The NWLC doesn’t regularly write reports or make recommendations, but if a little-known program would benefit society the organization will study it, Campbell said.

“We thought that if we took an in-depth look at what the military was doing we could one, document if it was true they really had this model system and two, try to see what lessons we could glean from what they had done and apply them in the civilian context,” she said.

Karen Whitman, the program manager for child care at Naval Air Station North Island, said center staff members are continually trained to improve and maintain job quality. Not only is Whitman the top child care administrator on the base, she also runs the 13 child development centers in the Navy’s Southwest region. The armed forces regionalized child care centers 18 months ago, she said.
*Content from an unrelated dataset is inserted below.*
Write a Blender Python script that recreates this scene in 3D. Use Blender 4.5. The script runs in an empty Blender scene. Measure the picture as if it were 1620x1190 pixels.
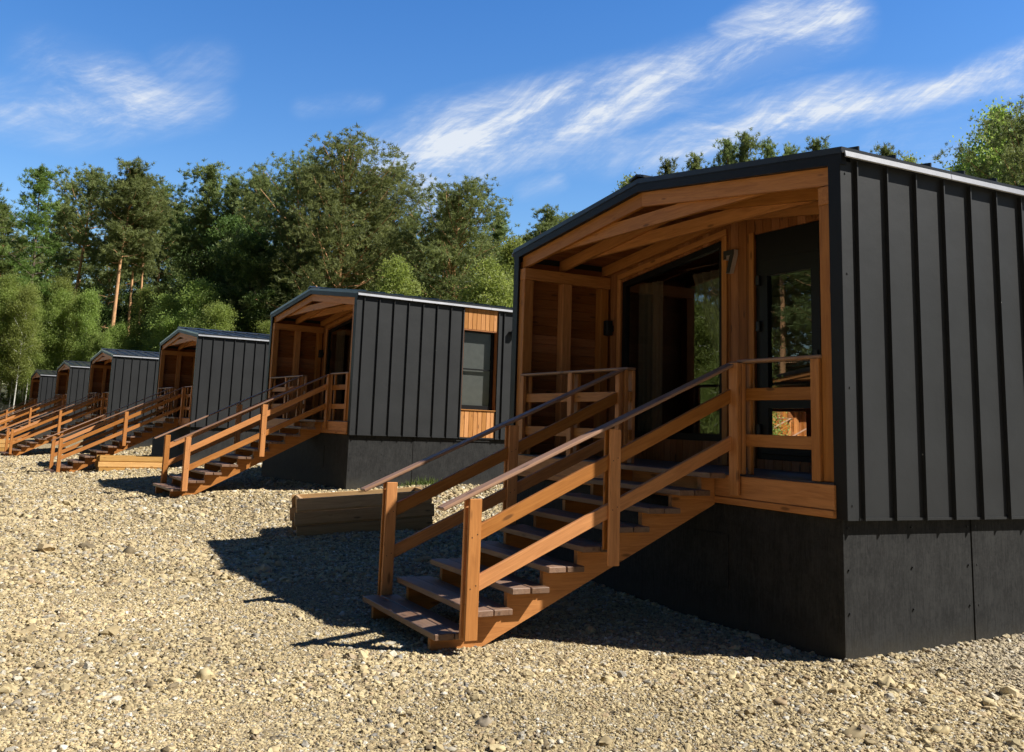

“We have a training requirement where they (employees) have to complete 13 modules in the first 18 months (of employment),” she said. “Those modules are specific to certain areas; child abuse, safety, food nutrition, age appropriate practices. They also have to have four hours a month of specialized training regarding child care practices.”

An employee’s pay is comparative to the number of completed modules, Whitman said.

– Salary System An Incentive For Training

“To tie care-givers’ salary to their level of training creates an incentive to train,” said Polly Elam, child development program administrator with Navy Region Southwest. In the past, child care staffers would plan programs for the children without thought to the developmental level of the child, she said. As a result of the inappropriate activity, the child would “balk at it” and become secluded.

Elam, a child care employee with the Navy for 27 years, said the increased funding that provides the training is the real difference.

“In an all-voluntary department of defense, in order to hold high-quality service members, we need to care for the families and provide support,” she said.